This week, we famously inherit Avraham’s holy chutzpah in arguing with God to save the righteous people of S’dom and Amorrah. Outraged that God considers just wiping out the cities, he pleads with God: If there are 50 righteous people within the city, please save them! Avraham sees it as his mission to save innocent people and he teaches us one model of what it means to be righteous - advocating for others.
In this context, we also learn a different element - just as important - of what it means to be righteous. When Avraham pleads if there are righteous people ‘within the city,’ the Hasidic rebbi Rav Simcha Bunim picks up on these words. ‘Within the city/בְּתוֹךְ הָעִיר,’ he teaches, means that it wouldn’t be enough to find the people on the benches of the [imagined] Beit Midrash (the study hall). That is not righteousness defined. You have to find people embedded within the city, mixed in with the rest of the people, engaging with the real world, and even so, working to remain righteous. Only then will God save the city on their behalf.
Here, righteousness is described as an inner process that one must cultivate as they move about the world, spreading it to others. It is a state of being that flows from us when we engage with others, some who are like us and some who are not. Rav Simcha Bunim teaches that it’s not enough to think about righteous ideas and learn them, studying their concepts and principles. We also must work in the everyday world to make them come to life.

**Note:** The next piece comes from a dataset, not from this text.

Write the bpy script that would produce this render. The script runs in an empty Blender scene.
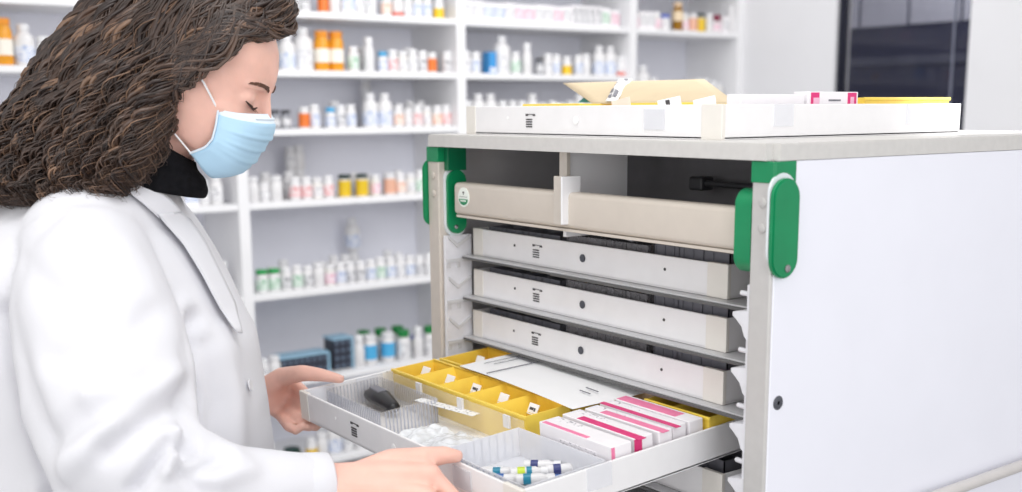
import bpy, bmesh, math, random
from mathutils import Vector, Matrix, noise
from mathutils.bvhtree import BVHTree

random.seed(11)
scene = bpy.context.scene
COL = scene.collection
PI = math.pi
Z0 = 1.40            # underside of the cart worktop

# ------------------------------------------------------------------ camera
FPX, CX, CY, YAW, PITCH, ROLL = 1106.3, 522.21, 313.62, 0.9342, 0.1824, -0.0058
CAM = Vector((1.6564, -1.0216, 0.0615 + Z0))
FWD = Vector((-math.sin(YAW) * math.cos(PITCH), math.cos(YAW) * math.cos(PITCH), -math.sin(PITCH)))
R0 = Vector((math.cos(YAW), math.sin(YAW), 0)); U0 = R0.cross(FWD)
RGT = R0 * math.cos(ROLL) + U0 * math.sin(ROLL)
UPV = -R0 * math.sin(ROLL) + U0 * math.cos(ROLL)
cam_data = bpy.data.cameras.new('camera')
cam = bpy.data.objects.new('camera', cam_data); COL.objects.link(cam)
m = Matrix((RGT, UPV, -FWD)).transposed().to_4x4(); m.translation = CAM
cam.matrix_world = m
cam_data.sensor_width = 36.0
cam_data.lens = FPX * 36.0 / 1022
cam_data.shift_x = (511 - CX) / 1022
cam_data.shift_y = (CY - 246) / 1022
cam_data.clip_start = 0.05
cam_data.dof.use_dof = True
cam_data.dof.focus_distance = 1.6
cam_data.dof.aperture_fstop = 3.1
scene.camera = cam
scene.view_settings.view_transform = 'Standard'
scene.view_settings.look = 'None'
scene.view_settings.exposure = 0.0

def ray(u, v): return FWD + RGT * ((u - CX) / FPX) - UPV * ((v - CY) / FPX)
def at_depth(u, v, d): return CAM + ray(u, v) * d          # surveyed point at a known distance
def on_plane(u, v, axis, val):
    r = ray(u, v); return CAM + r * ((val - CAM[axis]) / r[axis])
def to_px(p):
    d = p - CAM; z = d.dot(FWD)
    return CX + FPX * d.dot(RGT) / z, CY - FPX * d.dot(UPV) / z

# ------------------------------------------------------------------ materials
def lin(c):
    return tuple((x / 12.92 if x <= 0.04045 else ((x + 0.055) / 1.055) ** 2.4) for x in c)
def rgb(r, g, b): return lin((r / 255, g / 255, b / 255))
MATS = {}
def M(name, col, rough=0.5, var=0.05, scale=25.0, metal=0.0, bump=0.0, bscale=200.0, sss=0.0, coat=0.0, emit=0.0, spec=0.5, clear=0.0):
    if name in MATS: return MATS[name]
    mt = bpy.data.materials.new(name); mt.use_nodes = True
    nt = mt.node_tree; n = nt.nodes; l = nt.links
    b = n['Principled BSDF']; out = n['Material Output']
    tc = n.new('ShaderNodeTexCoord'); nz = n.new('ShaderNodeTexNoise'); nz.inputs['Scale'].default_value = scale
    nz.inputs['Detail'].default_value = 3.0
    l.new(tc.outputs['Object'], nz.inputs['Vector'])
    rp = n.new('ShaderNodeValToRGB')
    c = lin(col) if max(col) <= 1.0 and False else col
    rp.color_ramp.elements[0].color = tuple(max(0, x * (1 - var)) for x in c) + (1,)
    rp.color_ramp.elements[1].color = tuple(min(1, x * (1 + var)) for x in c) + (1,)
    rp.color_ramp.elements[0].position = 0.3; rp.color_ramp.elements[1].position = 0.7
    l.new(nz.outputs['Fac'], rp.inputs['Fac']); l.new(rp.outputs['Color'], b.inputs['Base Color'])
    b.inputs['Roughness'].default_value = rough; b.inputs['Metallic'].default_value = metal
    b.inputs['Specular IOR Level'].default_value = spec
    b.inputs['Coat Weight'].default_value = coat
    if sss:
        b.inputs['Subsurface Weight'].default_value = sss
        b.inputs['Subsurface Radius'].default_value = (0.012, 0.005, 0.003)
        b.inputs['Subsurface Scale'].default_value = 1.0
    if emit:
        b.inputs['Emission Color'].default_value = tuple(c) + (1,); b.inputs['Emission Strength'].default_value = emit
    if bump:
        n2 = n.new('ShaderNodeTexNoise'); n2.inputs['Scale'].default_value = bscale; n2.inputs['Detail'].default_value = 4
        l.new(tc.outputs['Object'], n2.inputs['Vector'])
        bp = n.new('ShaderNodeBump'); bp.inputs['Strength'].default_value = bump; bp.inputs['Distance'].default_value = 0.002
        l.new(n2.outputs['Fac'], bp.inputs['Height']); l.new(bp.outputs['Normal'], b.inputs['Normal'])
    if clear:
        tr = n.new('ShaderNodeBsdfTransparent'); mx = n.new('ShaderNodeMixShader'); mx.inputs[0].default_value = 1 - clear
        tr.inputs['Color'].default_value = (1, 1, 1, 1)
        l.new(tr.outputs[0], mx.inputs[1]); l.new(b.outputs[0], mx.inputs[2]); l.new(mx.outputs[0], out.inputs['Surface'])
    MATS[name] = mt
    return mt
def printed(name, base, ink, sx, sy, thr=0.52, rough=0.45):
    """paper label with fine illegible print rows (noise stretched in rows)"""
    if name in MATS: return MATS[name]
    mt = M(name, base, rough); nt = mt.node_tree; n = nt.nodes; l = nt.links
    tc = n.new('ShaderNodeTexCoord'); mp = n.new('ShaderNodeMapping'); mp.inputs['Scale'].default_value = (sx, sx, sy)
    nz = n.new('ShaderNodeTexNoise'); nz.inputs['Scale'].default_value = 1.0; nz.inputs['Detail'].default_value = 2
    l.new(tc.outputs['Object'], mp.inputs[0]); l.new(mp.outputs[0], nz.inputs['Vector'])
    rp = n.new('ShaderNodeValToRGB'); rp.color_ramp.elements[0].position = thr; rp.color_ramp.elements[1].position = thr + 0.08
    rp.color_ramp.elements[0].color = tuple(base) + (1,); rp.color_ramp.elements[1].color = tuple(ink) + (1,)
    l.new(nz.outputs['Fac'], rp.inputs['Fac']); l.new(rp.outputs['Color'], n['Principled BSDF'].inputs['Base Color'])
    return mt

WHITE = rgb(240, 240, 242)
m_wall = M('painted_wall', rgb(228, 228, 231), 0.8, 0.02, 3, bump=0.05)
m_floor = M('vinyl_floor', rgb(176, 176, 178), 0.45, 0.08, 6)
m_shelf = M('shelf_laminate', rgb(238, 238, 240), 0.5, 0.02, 8)
m_shelfback = M('shelf_back_laminate', rgb(238, 239, 248), 0.6, 0.03, 4)
m_top = M('worktop_laminate', rgb(208, 206, 203), 0.4, 0.03, 90)
m_alu = M('champagne_aluminium', rgb(208, 200, 190), 0.42, 0.03, 60, metal=0.15)
m_alu2 = M('silver_profile', rgb(200, 198, 196), 0.4, 0.03, 60, metal=0.2)
m_bar = M('beige_enamel', rgb(206, 197, 186), 0.38, 0.02, 40)
m_side = M('white_panel', rgb(240, 241, 250), 0.35, 0.01, 10)
m_green = M('green_plastic', rgb(0, 134, 84), 0.38, 0.06, 30)
m_inside = M('cart_inside_grey', rgb(196, 194, 196), 0.6, 0.05, 15)
m_tray = M('tray_plastic', rgb(240, 239, 240), 0.4, 0.02, 30)
m_traycorner = M('tray_corner_plastic', rgb(233, 229, 222), 0.4, 0.02, 30)
m_trayin = M('tray_inside_plastic', rgb(245, 246, 250), 0.4, 0.02, 30)
m_ink = M('dark_ink', rgb(70, 68, 70), 0.6)
m_black = M('black_plastic', rgb(28, 28, 32), 0.35, 0.1, 40)
m_dgrey = M('dark_grey_plastic', rgb(112, 112, 120), 0.4, 0.1, 40)
m_smoke = M('smoked_plastic', rgb(150, 148, 152), 0.2, 0.15, 60, clear=0.45)
m_chrome = M('steel_wire', rgb(170, 170, 172), 0.25, 0.05, 40, metal=0.9)
m_plate = M('shelf_plate_grey', rgb(202, 202, 204), 0.35, 0.03, 30, metal=0.1)
m_plateedge = M('shelf_plate_edge', rgb(92, 92, 92), 0.4, 0.05, 30)
m_railw = M('translucent_rail', rgb(225, 225, 230), 0.35, 0.05, 60)
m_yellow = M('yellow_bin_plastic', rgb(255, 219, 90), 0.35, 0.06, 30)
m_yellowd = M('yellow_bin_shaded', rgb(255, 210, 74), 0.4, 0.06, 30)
m_clear = M('clear_plastic', rgb(250, 246, 244), 0.06, 0.02, 30, clear=0.84)
m_frost = M('frosted_plastic', rgb(246, 247, 252), 0.25, 0.02, 30, clear=0.35)
m_paper = M('white_paper', rgb(246, 246, 247), 0.7, 0.01, 30)
m_manila = M('manila_paper', rgb(212, 193, 160), 0.7, 0.03, 30)
m_tab = M('white_tab', rgb(250, 250, 250), 0.5, 0.01, 30)
m_mag = M('magenta_print', rgb(222, 52, 122), 0.45, 0.05, 50)
m_pink = M('pink_print', rgb(240, 130, 170), 0.45, 0.05, 50)
m_carton = M('white_carton', rgb(246, 243, 246), 0.5, 0.02, 50)
m_cartonink = printed('carton_small_print', rgb(246, 243, 246), rgb(170, 168, 175), 160, 500, 0.55)
m_rubber = M('grey_rubber_plug', rgb(78, 80, 88), 0.6, 0.1, 80)
m_railtube = M('bumper_tube', rgb(206, 202, 200), 0.35, 0.03, 30)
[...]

So many of us think about the way the world can be better, but it’s much harder to go out into the world and work for it to be better. This week, I am participating in a national initiative called Rabbis Against Gun Violence Shabbat, and I will be speaking tomorrow about the issue (and I hope you'll join us Tuesday evening for a program, as well). As I go into Shabbat, I am thinking about what it means to be a person “within the city.” I pray that I have, and that you have, too, the fortitude to not just think about the ways the world can be better, but to engage in the world, “within the city” so that we all inhabit a more peaceful, more just world.